== Problem requirements ==
The required output consists solely of the lines from the top of the listing through the line containing "PI = math.pi", transcribed exactly.

== Source excerpt ==

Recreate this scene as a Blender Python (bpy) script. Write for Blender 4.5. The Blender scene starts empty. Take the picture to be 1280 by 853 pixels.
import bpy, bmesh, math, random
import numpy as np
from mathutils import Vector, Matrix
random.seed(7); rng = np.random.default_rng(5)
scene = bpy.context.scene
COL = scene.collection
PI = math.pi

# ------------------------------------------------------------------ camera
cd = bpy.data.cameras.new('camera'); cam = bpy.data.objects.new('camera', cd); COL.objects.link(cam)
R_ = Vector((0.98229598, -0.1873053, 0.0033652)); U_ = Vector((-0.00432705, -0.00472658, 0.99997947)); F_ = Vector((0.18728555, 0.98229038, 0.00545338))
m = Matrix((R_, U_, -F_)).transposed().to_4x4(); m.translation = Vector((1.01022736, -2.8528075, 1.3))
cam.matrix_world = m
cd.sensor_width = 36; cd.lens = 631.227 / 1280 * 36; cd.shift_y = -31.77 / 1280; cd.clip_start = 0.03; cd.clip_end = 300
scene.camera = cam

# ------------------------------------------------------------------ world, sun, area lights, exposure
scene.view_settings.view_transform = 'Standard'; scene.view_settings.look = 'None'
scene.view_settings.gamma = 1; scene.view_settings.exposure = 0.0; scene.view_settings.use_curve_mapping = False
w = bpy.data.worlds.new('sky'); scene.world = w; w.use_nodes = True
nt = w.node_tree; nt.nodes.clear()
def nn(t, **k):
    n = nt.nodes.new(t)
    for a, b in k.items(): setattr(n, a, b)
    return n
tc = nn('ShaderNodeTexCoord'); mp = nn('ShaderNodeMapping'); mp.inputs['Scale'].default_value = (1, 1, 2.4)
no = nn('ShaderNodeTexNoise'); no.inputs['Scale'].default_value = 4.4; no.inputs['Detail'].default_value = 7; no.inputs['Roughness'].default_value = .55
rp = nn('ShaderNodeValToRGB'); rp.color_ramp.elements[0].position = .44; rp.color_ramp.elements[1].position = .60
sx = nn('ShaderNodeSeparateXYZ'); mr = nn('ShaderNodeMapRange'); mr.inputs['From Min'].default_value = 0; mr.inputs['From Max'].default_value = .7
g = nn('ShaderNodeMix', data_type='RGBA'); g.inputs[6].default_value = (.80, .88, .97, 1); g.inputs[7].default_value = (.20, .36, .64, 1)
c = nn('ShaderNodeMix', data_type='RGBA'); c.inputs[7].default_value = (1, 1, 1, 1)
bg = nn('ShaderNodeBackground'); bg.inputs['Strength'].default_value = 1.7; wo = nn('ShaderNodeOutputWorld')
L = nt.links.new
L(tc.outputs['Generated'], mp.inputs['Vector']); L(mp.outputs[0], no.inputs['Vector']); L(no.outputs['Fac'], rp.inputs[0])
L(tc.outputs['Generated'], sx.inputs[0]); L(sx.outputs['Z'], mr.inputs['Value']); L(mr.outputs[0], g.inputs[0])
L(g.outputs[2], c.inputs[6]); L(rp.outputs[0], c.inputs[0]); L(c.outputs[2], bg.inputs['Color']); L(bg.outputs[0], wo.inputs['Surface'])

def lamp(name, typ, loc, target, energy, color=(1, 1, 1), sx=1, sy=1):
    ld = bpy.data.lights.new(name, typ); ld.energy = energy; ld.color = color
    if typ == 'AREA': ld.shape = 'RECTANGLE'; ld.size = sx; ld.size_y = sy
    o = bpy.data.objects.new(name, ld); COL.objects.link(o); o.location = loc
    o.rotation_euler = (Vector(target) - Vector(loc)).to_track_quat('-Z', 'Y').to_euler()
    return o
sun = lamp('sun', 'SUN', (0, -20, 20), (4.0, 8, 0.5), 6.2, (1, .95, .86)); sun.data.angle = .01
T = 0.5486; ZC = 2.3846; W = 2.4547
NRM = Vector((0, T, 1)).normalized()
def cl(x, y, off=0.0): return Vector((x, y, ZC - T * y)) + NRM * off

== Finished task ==
Recreate this scene as a Blender Python (bpy) script. Write for Blender 4.5. The Blender scene starts empty. Take the picture to be 1280 by 853 pixels.
import bpy, bmesh, math, random
import numpy as np
from mathutils import Vector, Matrix
random.seed(7); rng = np.random.default_rng(5)
scene = bpy.context.scene
COL = scene.collection
PI = math.pi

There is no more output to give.